Two of America’s earliest authors were Washington Irving and Edgar Allan Poe. They established the first stages of what would become the American prose tradition, and both can be classified, in some ways, as originators of the Neo-Gothic.
Irving was a bit older than Poe. Although his personal life had its share of ups and downs, he made his literary fame with his satirical retelling of the history of New York. He became an overnight sensation. Some thought him the funniest writer ever.
Running out of money while living in England, he began publishing his series of “Sketches” or short stories. Among them his most famous works, “Rip Van Winkle” and “The Legend of Sleepy Hollow.” The latter, according to some, established the spooky autumnal scene as the perfect venue for the scary story.
Irving met John Allan while in London.

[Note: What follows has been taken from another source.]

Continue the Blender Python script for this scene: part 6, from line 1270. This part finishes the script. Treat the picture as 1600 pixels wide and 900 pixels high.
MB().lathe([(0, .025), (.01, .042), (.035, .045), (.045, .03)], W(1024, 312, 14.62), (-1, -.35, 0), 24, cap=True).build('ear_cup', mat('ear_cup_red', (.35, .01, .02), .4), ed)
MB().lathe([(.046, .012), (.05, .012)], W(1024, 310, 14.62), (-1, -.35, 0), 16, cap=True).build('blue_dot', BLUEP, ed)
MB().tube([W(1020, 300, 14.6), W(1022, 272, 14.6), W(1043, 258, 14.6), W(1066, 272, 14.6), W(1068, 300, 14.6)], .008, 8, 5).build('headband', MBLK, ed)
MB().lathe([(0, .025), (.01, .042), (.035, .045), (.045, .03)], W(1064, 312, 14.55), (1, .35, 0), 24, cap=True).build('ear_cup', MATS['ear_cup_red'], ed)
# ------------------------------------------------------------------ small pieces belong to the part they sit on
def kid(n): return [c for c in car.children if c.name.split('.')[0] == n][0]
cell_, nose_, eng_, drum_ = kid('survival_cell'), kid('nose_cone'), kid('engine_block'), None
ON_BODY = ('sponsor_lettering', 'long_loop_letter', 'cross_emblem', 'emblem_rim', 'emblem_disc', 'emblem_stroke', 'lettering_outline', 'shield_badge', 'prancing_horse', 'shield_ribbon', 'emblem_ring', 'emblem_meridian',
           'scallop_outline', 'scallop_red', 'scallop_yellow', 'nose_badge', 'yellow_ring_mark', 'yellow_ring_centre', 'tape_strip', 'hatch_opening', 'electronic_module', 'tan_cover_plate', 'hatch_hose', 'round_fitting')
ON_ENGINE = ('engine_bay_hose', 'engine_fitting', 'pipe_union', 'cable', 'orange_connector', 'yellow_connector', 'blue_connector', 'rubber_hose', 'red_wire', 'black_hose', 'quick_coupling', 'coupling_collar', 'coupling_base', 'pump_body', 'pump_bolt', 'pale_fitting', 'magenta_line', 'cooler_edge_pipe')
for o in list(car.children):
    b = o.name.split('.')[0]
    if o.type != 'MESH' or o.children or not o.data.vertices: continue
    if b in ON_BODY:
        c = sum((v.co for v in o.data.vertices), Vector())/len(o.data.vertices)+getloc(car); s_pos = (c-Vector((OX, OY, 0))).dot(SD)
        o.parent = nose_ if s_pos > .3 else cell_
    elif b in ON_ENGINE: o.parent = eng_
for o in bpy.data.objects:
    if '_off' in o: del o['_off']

Edgar was traveling with his step-father there, but may have been too young at the time to know that he’d met his forebear in the moody tradition of Gothic short stories set in an American context.
There would be others, of course. The market, however, has become an increasingly difficult one in which to catch a toe-hold. Few literary magazines publish such Gothic tales anymore. Some want too much splatter and gore, while others shy away from the truly macabre.

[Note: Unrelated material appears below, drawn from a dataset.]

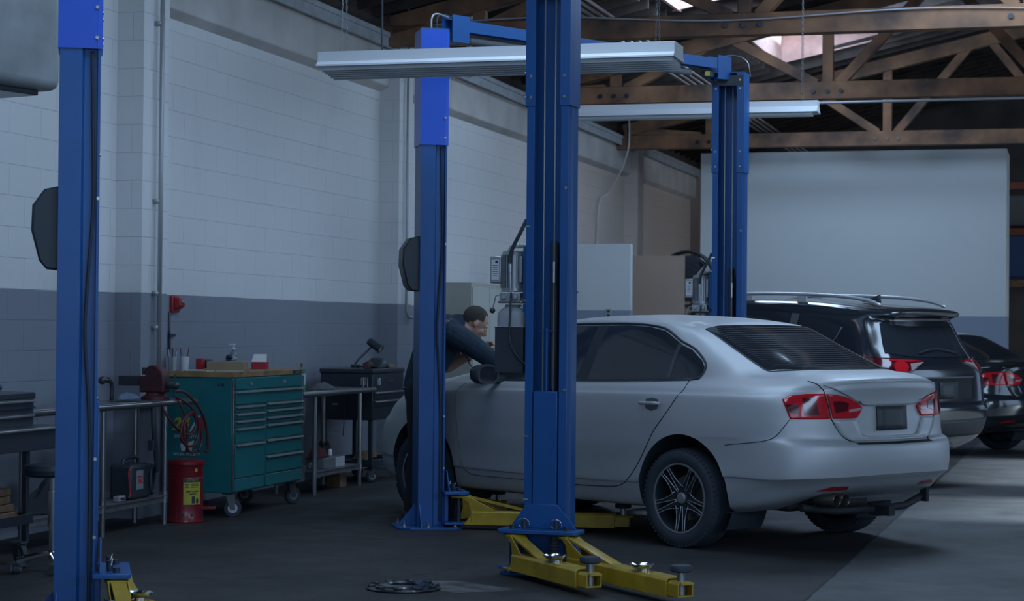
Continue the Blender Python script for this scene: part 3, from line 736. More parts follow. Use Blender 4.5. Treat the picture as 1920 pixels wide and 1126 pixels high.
def wheel(parent, loc, sg, R=.320, rim=.226, wd=.215, name='wheel', rimmat=None, spokes=True, style=5, steer=0.):
    """tyre with tread grooves, five twin-spoke rim, hub cap, disc"""
    t=MB(); hw=wd/2
    prof=[(rim-.004,-hw*.86),(rim+.012,-hw*.96),(rim+.045,-hw),(R-.022,-hw*.93),(R-.006,-hw*.80),(R-.001,-hw*.62)]
    for k in (-.45,-.15,.15,.45): prof+=[(R,(k-.10)*hw),(R,(k-.035)*hw),(R-.007,(k-.03)*hw),(R-.007,(k+.03)*hw),(R,(k+.035)*hw),(R,(k+.10)*hw)]
    prof+=[(R-.001,hw*.62),(R-.006,hw*.80),(R-.022,hw*.93),(rim+.045,hw),(rim+.012,hw*.96),(rim-.004,hw*.86)]
    T=Matrix.Rotation(-PI/2*sg,4,'X')     # lathe axis z -> outward y
    t.lathe(prof,72,T,cap=False)
    # side-wall shoulder blocks
    for i in range(60):
        a=2*PI*i/60; 
        for q in (-1,1):
            M=T@Matrix.Rotation(a,4,'Z'); t.box((R-.0155,0,q*hw*.82),(.016,.017,.022),0,M)
    w=t.build(name,rub,parent,smooth=30); w.location=loc; w.rotation_euler=(0,0,steer)
    if not spokes: 
        m=MB(); m.lathe([(.001,hw*.3),(rim,hw*.5)],32,T); m.build('rim',darkm,w,smooth=True); return w
    rimd=MATS.get('rim_black') or mat('rim_black',(.02,.025,.032),.3,coat=.3)
    rimc=rimmat or mat('rim_machined',(.50,.51,.52),.28,metal=.75)
    m=MB(); m.lathe([(.02,-hw*.25),(rim-.022,-hw*.3),(rim-.022,hw*.5),(rim-.004,hw*.80),(rim+.0,hw*.90)],64,T,cap=False); m.build('rim_barrel',rimd,w,smooth=30)
    m=MB(); m.lathe([(rim-.012,hw*.86),(rim-.012,hw*.92),(rim-.001,hw*.93),(rim+.001,hw*.88)],72,T,cap=False); b=m.build('rim_lip',rimc,w,smooth=30)
    sp=MB(); ed=MB()
    zf=lambda r: hw*(.62+.26*(r/rim)**1.3)
    for i in range(style):
        a=2*PI*(i+.27)/style; M=T@Matrix.Rotation(a,4,'Z')
        for q in (-1,1):
            # one arm of the twin spoke, widening from hub to lip
            P=[]
            for k in range(9):
                f=k/8; r=.045+(rim-.052)*f; cy_=q*(.013+.016*f+.004*f*f); wdd=.0085+.002*f+.010*(1-f)**2; z=zf(r)
                P.append([(r,cy_-wdd,z-.03),(r,cy_-wdd,z),(r,cy_+wdd,z),(r,cy_+wdd,z-.03)])
            sp.grid([[tuple(M@Vector(v)) for v in row] for row in P],closed=True)
            for e in (-1,1):
                pts=[]
                for k in range(9):
                    f=k/8; r=.050+(rim-.058)*f; cy_=q*(.013+.016*f+.004*f*f)+e*(.0075+.002*f)
                    if q*e>0: cy_+= q*.034*(1-f)**2.4
                    pts.append(M@Vector((r,cy_,zf(r)+.001)))
                ed.tube(pts,.0027,6)
        # web that joins the spoke pair and neighbours near the hub
        w_=[(.03,-.055),(.07,-.050),(.10,-.028),(.13,-.012),(.13,.012),(.10,.028),(.07,.050),(.03,.055)]
        sp.prism(w_,zf(.08)-.03,zf(.08)-.006,M)
    sp.cyl(T@Vector((0,0,hw*.45)),T@Vector((0,0,hw*.66)),.062,seg=28)
    sp.build('rim_spokes',rimd,w,smooth=30); ed.build('machined_edges',rimc,w,smooth=True)
    m=MB(); 
    for i in range(5):
        a=2*PI*(i+.77)/5; m.cyl(T@Vector((.055*math.cos(a),.055*math.sin(a),hw*.5)),T@Vector((.055*math.cos(a),.055*math.sin(a),hw*.70)),.008,seg=8)
    m.build('wheel_bolts',darkm,w,smooth=30)
    m=MB(); m.lathe([(.001,hw*.80),(.028,hw*.79),(.036,hw*.74),(.037,hw*.60)],28,T); m.build('hub_cap',rimc,w,smooth=30)
    m=MB(); m.lathe([(.05,-.01),(.145,-.01),(.145,.005),(.05,.005)],40,T); m.build('brake_disc',steel,w,smooth=30)
    return w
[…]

The Neo-Gothic, however, is the American tradition. The movies with the longest lines are the horror films. And they need not be horrid to be effective. I awake early, in the Gothic hours of the day, to do my writing. I don’t want to splatter my characters across the page. I want to imply something that the reader can imagine far more effectively.
Perhaps more like Irving than Poe, I also like to inject a sense of humor (although it is there in Poe too), lest we take ourselves too seriously. Perhaps my execution isn’t good enough, but perchance I’d been born a century-and-a-half before I was, I might have had a chance to share my bizarre visions with the world in print.